··· Material provided ···

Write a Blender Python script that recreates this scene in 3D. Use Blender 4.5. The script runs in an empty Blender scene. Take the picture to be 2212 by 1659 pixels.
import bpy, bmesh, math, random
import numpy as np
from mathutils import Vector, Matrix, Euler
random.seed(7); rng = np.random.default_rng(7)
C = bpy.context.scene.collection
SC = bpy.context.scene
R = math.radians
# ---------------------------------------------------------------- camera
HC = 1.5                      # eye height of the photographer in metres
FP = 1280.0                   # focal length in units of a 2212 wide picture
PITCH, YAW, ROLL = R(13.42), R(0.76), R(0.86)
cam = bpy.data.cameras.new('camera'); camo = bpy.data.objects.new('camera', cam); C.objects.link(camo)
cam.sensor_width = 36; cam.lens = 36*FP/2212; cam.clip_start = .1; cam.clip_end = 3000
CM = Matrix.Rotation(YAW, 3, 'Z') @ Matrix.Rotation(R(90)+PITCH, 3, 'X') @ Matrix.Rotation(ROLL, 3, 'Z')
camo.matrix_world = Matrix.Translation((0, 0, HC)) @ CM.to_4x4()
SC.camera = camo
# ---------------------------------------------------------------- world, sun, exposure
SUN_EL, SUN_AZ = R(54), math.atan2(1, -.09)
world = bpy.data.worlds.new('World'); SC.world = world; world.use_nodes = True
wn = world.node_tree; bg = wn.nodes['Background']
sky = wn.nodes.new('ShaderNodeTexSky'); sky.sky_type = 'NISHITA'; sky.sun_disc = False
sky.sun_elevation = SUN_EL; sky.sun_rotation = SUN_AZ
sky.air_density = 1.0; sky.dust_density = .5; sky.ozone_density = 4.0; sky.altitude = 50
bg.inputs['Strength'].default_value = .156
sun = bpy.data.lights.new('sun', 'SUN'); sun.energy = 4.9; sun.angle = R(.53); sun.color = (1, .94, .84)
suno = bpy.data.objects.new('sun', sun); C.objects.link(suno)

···

» Exercise prompt
Retype the material above, line by line, exactly.

» Answer to the task
Write a Blender Python script that recreates this scene in 3D. Use Blender 4.5. The script runs in an empty Blender scene. Take the picture to be 2212 by 1659 pixels.
import bpy, bmesh, math, random
import numpy as np
from mathutils import Vector, Matrix, Euler
random.seed(7); rng = np.random.default_rng(7)
C = bpy.context.scene.collection
SC = bpy.context.scene
R = math.radians
# ---------------------------------------------------------------- camera
HC = 1.5                      # eye height of the photographer in metres
FP = 1280.0                   # focal length in units of a 2212 wide picture
PITCH, YAW, ROLL = R(13.42), R(0.76), R(0.86)
cam = bpy.data.cameras.new('camera'); camo = bpy.data.objects.new('camera', cam); C.objects.link(camo)
cam.sensor_width = 36; cam.lens = 36*FP/2212; cam.clip_start = .1; cam.clip_end = 3000
CM = Matrix.Rotation(YAW, 3, 'Z') @ Matrix.Rotation(R(90)+PITCH, 3, 'X') @ Matrix.Rotation(ROLL, 3, 'Z')
camo.matrix_world = Matrix.Translation((0, 0, HC)) @ CM.to_4x4()
SC.camera = camo
# ---------------------------------------------------------------- world, sun, exposure
SUN_EL, SUN_AZ = R(54), math.atan2(1, -.09)
world = bpy.data.worlds.new('World'); SC.world = world; world.use_nodes = True
wn = world.node_tree; bg = wn.nodes['Background']
sky = wn.nodes.new('ShaderNodeTexSky'); sky.sky_type = 'NISHITA'; sky.sun_disc = False
sky.sun_elevation = SUN_EL; sky.sun_rotation = SUN_AZ
sky.air_density = 1.0; sky.dust_density = .5; sky.ozone_density = 4.0; sky.altitude = 50
bg.inputs['Strength'].default_value = .156
sun = bpy.data.lights.new('sun', 'SUN'); sun.energy = 4.9; sun.angle = R(.53); sun.color = (1, .94, .84)
suno = bpy.data.objects.new('sun', sun); C.objects.link(suno)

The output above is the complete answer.